Agora, o estrangeiro que cometa um crime no estrangeiro contra um cidadão cabo-verdiano será julgado em Cabo Verde - se for encontrado no país ou extraditado para ele - de acordo com as regras constantes da legislação penal. Se o crime for contra nacional de outro Estado (um italiano) e fora do espaço de jurisdição de Cabo Verde - sê-lo-ia se fosse a bordo de, v.g., aeronave, navio, representação diplomática - (nos Estados Unidos) o Estado de Cabo Verde não tem jurisdição sobre essa matéria. Para isso é que serve a extradição... Teria de ser enviado para Itália ou Estados Unidos e segundo as regras do Artº.37º. CRCV. A título de exemplo: em caso de um crime de homicídio, o Tribunal de Cabo Verde não enviaria a pessoa para o Estado do Texas – onde há pena de morte, nem para qualquer outro Estado onde exista pena de prisão perpétua. Só poderia expulsar o indivíduo do país – se fosse possível...-, mas não extraditá-lo para o Estado do Texas. Consegue-se perceber, assim, as virtulidades da jurisdição universal.
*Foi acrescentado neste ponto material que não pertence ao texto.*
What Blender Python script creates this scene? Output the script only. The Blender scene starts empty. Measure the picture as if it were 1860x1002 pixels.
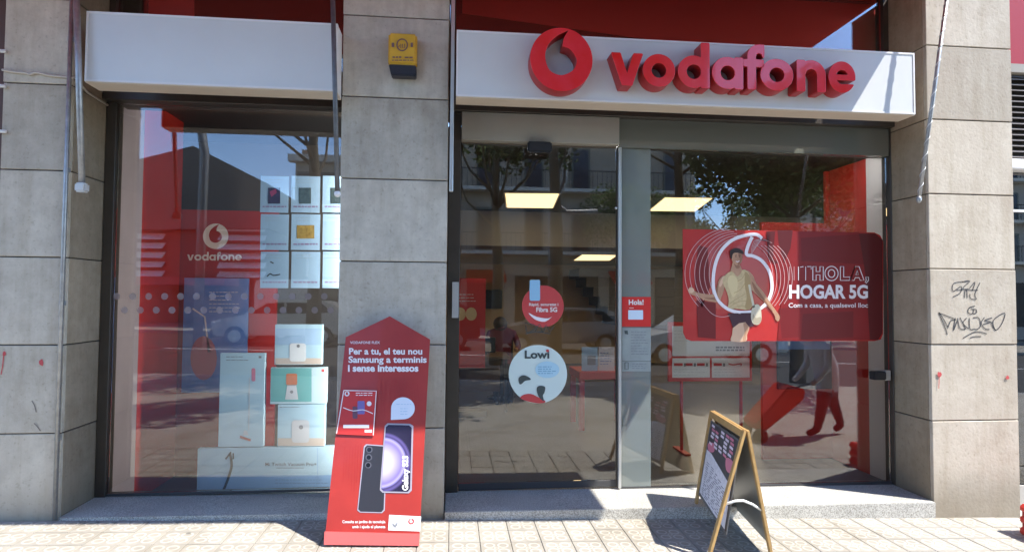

Ademais, faltaria sempre qualquer coisa: mesmo que a norma (Artº.37º., nº.1 CRCV) fosse mais esclarecedora (é o bastante), não seria exequível por si mesma dada a sua natureza jurídico penal – teria, sempre, de ter uma lei ordinária concretizadora; o que não é, manifestamente, o caso. Na realidade o que proponho é, substancialmente, o que Jorge Santos, Presidente do MpD, pensa que existe na ordem juridico-constitucional caboverdiana; mas não existe!
Cabo Verde pode e deve trilhar o seu caminho; sem ter de, como diz o poeta, ajoelhar ou rezar. Podemos não ter o Céu; mas não precisamos de ter o Inferno ou deixar que o «outro» sofra o mal pela nossa omissão; o que, em realidade penal, é, também, causar o mal.
A questão não será «fazer ou não fazer?» Ao caso fazer uma boa lei, uma lei justa e adequada à(s) nossa(s) realidade(s) – a das ilhas e a da diáspora. Fácil é a solução, fácil dever(á)ia ser a decisão. Como diza Miguel Torga, « [...] ala que se faz tarde. Cada qual para o que nasce».